Selon la Chambre de commerce de Brazzaville, la venue anticipée de plus de 800 délégués – chefs d’entreprise, banquiers, institutionnels – pourrait générer un impact économique direct évalué à près de sept milliards de francs CFA. Surtout, les retombées immatérielles, telles que la signature de protocoles d’accord et la visibilité médiatique, sont jugées essentielles pour crédibiliser les sociétés congolaises sur les marchés francophones. Les filières bois, énergie et services figurent déjà sur la liste des secteurs prêts à présenter des projets bancables. Les start-up locales, accompagnées par l’Agence de développement de l’économie numérique, entendent quant à elles profiter des panels pour exposer des solutions adaptées au contexte subsaharien.

Une diplomatie économique francophone en mutation

L’Organisation internationale de la francophonie a longtemps été identifiée à la promotion culturelle et linguistique. Or, depuis l’adhésion au Cadre stratégique 2023-2030, la composante économique a gagné en épaisseur. Le FIEF s’inscrit dans cette reconfiguration en valorisant la circulation des capitaux, des savoirs et des bonnes pratiques de gouvernance. En plaçant l’édition 2026 au bord du fleuve Congo, les organisateurs entérinent une dé-parisianisation des réseaux d’influence francophones, saluée par plusieurs analystes comme une « réallocation symbolique des centres de gravité » en direction du continent africain.

Vers un rayonnement régional renforcé

Au-delà de la fenêtre médiatique qu’offre le Forum, Brazzaville espère capitaliser sur un effet d’entraînement durable. La construction d’un centre de conférences modulable, déjà planifiée dans la zone de Kintélé, répond à l’objectif de positionner la ville sur la carte des grands congrès internationaux. Parallèlement, la diplomatie congolaise multiplie les accords bilatéraux visant la mobilité intra-africaine des professionnels francophones. Si la conjoncture macroéconomique mondiale demeure incertaine, le pari brazzavillois repose sur une conviction : les crises, énergétiques ou sanitaires, ont accentué la recherche de nouveaux pôles de stabilité où les investisseurs peuvent déployer des stratégies de moyen terme.

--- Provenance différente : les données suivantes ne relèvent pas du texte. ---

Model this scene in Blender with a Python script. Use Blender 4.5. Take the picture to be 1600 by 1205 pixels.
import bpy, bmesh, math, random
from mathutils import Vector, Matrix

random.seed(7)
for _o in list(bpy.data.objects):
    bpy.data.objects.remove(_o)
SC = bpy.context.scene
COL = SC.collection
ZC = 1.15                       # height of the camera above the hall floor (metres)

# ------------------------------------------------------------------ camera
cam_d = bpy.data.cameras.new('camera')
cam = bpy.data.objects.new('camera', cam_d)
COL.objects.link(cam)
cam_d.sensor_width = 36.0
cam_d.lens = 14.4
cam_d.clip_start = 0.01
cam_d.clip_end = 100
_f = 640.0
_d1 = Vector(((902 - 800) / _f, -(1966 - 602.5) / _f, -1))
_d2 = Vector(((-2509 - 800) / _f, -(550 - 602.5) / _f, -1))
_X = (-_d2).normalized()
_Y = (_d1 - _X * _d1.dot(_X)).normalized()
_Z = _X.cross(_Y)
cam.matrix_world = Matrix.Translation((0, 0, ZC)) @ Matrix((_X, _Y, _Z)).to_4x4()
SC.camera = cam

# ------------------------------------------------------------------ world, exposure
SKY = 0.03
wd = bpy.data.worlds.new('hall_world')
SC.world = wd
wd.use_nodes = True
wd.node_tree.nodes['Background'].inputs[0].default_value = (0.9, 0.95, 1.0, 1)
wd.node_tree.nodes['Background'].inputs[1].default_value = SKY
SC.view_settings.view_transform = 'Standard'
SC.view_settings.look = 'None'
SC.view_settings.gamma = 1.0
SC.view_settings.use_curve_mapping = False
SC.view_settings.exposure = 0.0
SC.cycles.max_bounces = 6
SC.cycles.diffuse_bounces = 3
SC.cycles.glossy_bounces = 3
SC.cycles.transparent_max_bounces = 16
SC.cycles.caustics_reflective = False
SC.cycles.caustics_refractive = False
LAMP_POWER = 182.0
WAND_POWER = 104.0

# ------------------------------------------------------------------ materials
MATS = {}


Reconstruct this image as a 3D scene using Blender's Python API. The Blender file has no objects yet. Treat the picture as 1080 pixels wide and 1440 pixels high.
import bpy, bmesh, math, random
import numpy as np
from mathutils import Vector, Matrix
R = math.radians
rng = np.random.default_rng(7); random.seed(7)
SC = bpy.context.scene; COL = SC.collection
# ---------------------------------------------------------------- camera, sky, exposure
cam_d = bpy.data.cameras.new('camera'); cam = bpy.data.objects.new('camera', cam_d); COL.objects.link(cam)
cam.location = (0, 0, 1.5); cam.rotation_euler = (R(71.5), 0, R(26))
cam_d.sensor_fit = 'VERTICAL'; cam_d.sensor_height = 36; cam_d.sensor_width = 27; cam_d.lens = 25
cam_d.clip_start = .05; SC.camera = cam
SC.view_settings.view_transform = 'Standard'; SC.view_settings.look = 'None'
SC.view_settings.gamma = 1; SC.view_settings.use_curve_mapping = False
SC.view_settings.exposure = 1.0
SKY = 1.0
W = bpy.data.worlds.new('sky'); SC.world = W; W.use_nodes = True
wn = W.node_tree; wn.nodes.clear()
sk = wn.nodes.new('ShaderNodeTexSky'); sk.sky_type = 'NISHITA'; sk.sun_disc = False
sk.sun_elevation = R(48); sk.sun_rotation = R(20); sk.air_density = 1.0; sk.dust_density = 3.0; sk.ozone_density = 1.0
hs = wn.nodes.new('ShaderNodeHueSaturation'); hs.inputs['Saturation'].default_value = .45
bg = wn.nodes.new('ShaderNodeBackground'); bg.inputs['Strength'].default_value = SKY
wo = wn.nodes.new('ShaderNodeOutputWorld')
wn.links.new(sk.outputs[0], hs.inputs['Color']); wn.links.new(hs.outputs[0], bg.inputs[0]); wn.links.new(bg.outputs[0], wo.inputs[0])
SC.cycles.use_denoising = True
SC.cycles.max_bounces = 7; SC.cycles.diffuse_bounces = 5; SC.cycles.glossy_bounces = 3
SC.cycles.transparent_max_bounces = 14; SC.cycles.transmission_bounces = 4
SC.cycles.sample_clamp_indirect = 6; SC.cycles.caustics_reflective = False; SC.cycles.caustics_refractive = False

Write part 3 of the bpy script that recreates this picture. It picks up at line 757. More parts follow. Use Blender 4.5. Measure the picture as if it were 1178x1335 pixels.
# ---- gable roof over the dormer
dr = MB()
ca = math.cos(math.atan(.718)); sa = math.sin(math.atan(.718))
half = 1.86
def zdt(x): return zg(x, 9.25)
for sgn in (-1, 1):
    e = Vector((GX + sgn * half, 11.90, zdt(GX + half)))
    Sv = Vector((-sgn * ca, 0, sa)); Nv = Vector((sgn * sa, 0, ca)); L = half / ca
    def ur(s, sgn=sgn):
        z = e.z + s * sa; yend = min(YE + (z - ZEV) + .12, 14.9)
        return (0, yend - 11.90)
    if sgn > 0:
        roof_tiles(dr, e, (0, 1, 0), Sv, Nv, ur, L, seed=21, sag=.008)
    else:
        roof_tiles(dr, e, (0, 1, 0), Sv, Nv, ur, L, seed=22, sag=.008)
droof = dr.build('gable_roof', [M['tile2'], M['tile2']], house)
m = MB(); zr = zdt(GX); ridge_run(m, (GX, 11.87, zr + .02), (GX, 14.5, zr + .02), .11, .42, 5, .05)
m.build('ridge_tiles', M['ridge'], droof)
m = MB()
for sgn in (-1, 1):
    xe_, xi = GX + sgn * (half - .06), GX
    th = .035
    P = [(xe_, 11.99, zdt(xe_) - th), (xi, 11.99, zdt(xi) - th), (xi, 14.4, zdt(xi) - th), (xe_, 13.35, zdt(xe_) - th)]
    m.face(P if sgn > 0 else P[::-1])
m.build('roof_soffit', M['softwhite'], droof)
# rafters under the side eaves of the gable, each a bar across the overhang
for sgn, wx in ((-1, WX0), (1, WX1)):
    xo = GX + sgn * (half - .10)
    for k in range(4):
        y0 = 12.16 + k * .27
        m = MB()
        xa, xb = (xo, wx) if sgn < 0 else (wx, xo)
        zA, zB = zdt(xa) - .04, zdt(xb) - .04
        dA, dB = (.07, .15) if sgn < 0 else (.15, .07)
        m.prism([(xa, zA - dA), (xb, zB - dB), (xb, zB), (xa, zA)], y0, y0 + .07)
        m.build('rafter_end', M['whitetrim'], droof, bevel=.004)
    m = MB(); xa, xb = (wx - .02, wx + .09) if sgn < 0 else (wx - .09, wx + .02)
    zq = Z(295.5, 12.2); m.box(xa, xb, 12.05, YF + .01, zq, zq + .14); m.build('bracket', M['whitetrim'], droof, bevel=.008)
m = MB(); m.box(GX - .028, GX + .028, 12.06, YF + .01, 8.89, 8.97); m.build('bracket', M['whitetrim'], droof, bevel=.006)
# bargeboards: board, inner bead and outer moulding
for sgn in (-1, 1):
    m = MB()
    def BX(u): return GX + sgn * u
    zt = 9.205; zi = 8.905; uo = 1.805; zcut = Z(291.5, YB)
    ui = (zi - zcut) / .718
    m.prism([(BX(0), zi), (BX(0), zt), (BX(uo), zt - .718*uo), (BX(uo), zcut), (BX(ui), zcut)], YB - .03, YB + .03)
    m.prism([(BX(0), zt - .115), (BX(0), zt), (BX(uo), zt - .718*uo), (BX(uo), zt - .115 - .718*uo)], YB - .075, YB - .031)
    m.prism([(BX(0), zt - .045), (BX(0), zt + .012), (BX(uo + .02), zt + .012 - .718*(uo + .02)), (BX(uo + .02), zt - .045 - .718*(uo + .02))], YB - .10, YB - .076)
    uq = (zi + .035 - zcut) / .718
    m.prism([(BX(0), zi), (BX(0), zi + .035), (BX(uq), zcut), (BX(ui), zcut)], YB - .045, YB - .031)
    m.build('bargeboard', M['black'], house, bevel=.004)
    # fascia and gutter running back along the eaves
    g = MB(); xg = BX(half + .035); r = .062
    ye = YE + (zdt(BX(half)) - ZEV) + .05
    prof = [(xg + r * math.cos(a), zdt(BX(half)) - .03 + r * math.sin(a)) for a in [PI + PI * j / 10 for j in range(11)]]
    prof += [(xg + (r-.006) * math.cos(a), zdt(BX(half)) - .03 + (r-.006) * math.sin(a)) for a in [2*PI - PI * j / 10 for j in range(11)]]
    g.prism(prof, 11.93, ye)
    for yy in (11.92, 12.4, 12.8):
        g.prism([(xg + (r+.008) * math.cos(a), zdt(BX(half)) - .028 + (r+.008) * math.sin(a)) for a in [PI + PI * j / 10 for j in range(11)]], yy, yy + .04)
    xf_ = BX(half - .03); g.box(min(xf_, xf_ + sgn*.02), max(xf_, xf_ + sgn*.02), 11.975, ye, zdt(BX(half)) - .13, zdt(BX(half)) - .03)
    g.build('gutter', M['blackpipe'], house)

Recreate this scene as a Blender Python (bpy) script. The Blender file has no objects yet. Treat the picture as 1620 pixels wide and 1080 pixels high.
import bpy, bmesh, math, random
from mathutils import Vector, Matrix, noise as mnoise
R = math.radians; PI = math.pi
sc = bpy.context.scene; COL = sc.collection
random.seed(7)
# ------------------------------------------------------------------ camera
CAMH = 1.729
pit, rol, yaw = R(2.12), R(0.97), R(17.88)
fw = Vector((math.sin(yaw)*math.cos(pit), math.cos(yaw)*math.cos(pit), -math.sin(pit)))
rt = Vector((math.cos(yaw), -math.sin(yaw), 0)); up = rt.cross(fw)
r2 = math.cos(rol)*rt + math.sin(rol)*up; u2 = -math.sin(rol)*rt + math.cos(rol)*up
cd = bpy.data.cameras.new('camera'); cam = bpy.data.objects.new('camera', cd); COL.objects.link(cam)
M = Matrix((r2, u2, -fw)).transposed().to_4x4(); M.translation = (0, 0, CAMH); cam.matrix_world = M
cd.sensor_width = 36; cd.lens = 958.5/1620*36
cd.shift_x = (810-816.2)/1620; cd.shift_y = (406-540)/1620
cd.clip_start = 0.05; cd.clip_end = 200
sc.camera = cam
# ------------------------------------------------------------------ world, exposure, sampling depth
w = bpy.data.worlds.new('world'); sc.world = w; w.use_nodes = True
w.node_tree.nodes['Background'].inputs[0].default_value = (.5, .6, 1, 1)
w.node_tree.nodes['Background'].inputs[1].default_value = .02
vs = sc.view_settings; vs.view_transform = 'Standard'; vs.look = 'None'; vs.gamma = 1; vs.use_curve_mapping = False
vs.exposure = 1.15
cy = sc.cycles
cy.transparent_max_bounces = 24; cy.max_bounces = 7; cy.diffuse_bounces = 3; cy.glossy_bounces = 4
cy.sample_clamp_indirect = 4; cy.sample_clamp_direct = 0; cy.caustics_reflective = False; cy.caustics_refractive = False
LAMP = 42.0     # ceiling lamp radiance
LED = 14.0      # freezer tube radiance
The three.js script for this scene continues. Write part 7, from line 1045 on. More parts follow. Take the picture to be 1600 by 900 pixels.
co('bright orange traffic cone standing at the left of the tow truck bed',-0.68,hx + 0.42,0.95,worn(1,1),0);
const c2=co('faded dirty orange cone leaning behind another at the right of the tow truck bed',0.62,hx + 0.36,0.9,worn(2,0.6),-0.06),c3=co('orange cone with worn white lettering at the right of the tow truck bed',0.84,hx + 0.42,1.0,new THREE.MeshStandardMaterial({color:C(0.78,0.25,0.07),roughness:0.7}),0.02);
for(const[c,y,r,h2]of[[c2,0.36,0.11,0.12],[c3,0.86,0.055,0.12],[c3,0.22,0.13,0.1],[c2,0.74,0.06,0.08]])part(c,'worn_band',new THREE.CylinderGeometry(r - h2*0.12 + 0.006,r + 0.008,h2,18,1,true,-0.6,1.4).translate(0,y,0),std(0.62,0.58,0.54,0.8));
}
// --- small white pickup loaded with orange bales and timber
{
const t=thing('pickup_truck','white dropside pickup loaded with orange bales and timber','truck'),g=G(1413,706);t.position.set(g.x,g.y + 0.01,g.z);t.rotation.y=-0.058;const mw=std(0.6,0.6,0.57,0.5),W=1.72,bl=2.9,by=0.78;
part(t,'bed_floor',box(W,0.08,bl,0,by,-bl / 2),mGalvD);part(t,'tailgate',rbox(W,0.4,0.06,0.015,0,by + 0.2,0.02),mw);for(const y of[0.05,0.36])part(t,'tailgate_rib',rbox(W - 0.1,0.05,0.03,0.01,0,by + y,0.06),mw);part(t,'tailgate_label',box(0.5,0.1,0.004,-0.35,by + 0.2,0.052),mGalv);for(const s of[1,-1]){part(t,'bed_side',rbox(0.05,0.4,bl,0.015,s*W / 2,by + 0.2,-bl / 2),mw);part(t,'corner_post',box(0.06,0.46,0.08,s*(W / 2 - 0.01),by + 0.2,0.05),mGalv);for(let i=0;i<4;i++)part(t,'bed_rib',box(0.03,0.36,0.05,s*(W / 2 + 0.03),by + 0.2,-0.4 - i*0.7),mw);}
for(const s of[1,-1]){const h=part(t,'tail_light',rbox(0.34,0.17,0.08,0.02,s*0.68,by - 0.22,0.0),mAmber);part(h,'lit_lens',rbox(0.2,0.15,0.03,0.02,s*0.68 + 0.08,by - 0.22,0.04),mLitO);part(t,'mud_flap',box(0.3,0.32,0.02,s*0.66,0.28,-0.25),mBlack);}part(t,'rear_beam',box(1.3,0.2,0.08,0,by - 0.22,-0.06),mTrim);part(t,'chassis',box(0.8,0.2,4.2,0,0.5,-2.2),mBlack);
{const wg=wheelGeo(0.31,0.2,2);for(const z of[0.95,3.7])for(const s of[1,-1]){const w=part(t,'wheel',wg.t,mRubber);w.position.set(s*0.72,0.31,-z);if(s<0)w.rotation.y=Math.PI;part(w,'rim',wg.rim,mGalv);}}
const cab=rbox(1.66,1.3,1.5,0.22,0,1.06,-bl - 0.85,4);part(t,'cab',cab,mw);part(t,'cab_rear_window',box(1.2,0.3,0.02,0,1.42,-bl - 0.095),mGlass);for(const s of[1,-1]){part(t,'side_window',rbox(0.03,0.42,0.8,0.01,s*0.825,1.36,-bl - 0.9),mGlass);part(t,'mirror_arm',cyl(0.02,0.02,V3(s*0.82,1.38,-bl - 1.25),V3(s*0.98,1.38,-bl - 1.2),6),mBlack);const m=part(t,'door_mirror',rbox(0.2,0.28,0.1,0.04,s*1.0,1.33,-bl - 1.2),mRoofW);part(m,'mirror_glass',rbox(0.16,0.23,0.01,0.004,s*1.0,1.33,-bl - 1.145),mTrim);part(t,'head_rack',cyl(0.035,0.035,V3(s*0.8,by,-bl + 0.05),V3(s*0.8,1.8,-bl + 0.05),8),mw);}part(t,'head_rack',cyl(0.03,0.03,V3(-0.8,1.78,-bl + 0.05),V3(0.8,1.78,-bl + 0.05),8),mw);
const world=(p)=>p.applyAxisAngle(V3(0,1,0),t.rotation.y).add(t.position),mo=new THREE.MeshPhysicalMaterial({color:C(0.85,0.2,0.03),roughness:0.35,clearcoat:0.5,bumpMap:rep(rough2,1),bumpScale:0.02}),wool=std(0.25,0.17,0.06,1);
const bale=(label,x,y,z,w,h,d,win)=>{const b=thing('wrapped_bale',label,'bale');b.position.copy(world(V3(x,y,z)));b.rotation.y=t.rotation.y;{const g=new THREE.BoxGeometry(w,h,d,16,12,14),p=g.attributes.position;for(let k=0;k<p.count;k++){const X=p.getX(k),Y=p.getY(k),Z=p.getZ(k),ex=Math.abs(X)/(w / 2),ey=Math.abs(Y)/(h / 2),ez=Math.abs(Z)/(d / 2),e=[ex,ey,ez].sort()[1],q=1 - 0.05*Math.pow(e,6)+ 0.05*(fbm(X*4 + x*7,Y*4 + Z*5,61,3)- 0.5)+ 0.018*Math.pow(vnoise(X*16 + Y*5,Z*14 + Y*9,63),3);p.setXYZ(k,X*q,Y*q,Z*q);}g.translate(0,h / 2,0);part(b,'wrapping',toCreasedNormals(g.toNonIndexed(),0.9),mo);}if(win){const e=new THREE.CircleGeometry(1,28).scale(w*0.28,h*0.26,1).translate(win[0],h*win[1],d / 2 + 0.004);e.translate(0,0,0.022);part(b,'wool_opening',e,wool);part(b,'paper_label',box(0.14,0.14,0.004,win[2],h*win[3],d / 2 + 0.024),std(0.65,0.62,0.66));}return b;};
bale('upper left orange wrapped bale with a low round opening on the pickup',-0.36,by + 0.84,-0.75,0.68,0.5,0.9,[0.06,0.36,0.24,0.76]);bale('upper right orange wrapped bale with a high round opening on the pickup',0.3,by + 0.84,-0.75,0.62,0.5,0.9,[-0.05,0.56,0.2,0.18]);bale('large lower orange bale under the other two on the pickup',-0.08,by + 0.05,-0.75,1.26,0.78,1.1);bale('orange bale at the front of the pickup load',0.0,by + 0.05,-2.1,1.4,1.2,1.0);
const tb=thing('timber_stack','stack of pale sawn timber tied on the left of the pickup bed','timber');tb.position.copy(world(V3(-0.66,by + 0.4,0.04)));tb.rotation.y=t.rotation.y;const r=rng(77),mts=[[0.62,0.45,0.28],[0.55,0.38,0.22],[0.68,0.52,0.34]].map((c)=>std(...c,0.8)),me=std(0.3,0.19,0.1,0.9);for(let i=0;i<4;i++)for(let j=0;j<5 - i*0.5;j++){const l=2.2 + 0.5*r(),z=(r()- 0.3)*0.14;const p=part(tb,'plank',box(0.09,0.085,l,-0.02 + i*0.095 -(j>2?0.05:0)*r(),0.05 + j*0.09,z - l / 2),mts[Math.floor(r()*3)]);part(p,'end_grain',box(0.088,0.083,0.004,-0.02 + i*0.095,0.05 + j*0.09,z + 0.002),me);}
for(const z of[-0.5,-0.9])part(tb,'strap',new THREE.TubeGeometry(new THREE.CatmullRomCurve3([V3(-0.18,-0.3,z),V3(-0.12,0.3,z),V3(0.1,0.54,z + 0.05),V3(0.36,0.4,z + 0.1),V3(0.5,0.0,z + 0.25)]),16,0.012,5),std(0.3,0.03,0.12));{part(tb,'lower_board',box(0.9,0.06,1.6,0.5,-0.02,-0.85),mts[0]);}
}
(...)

Cap sur 2026, entre attentes et vigilance

À un an de l’échéance, les observateurs soulignent la nécessité de préserver l’équilibre entre ambition internationale et rigueur budgétaire. Comme le rappelle un diplomate africain accrédité à l’Union européenne, « l’attractivité d’un forum se mesure aussi à la capacité de ses hôtes à garantir la lisibilité des procédures et la sécurité juridique des affaires ». La réussite du FIEF 2026 constituera donc un test grandeur nature pour la gouvernance publique-privée congolaise. Les autorités, conscientes de l’enjeu, misent sur la synergie entre expérience locale et expertise étrangère pour offrir une vitrine à la hauteur des attentes. Brazzaville, déjà décrite par certains médias comme « la future Genève équatoriale », n’a plus qu’à convertir les promesses en réalisations concrètes.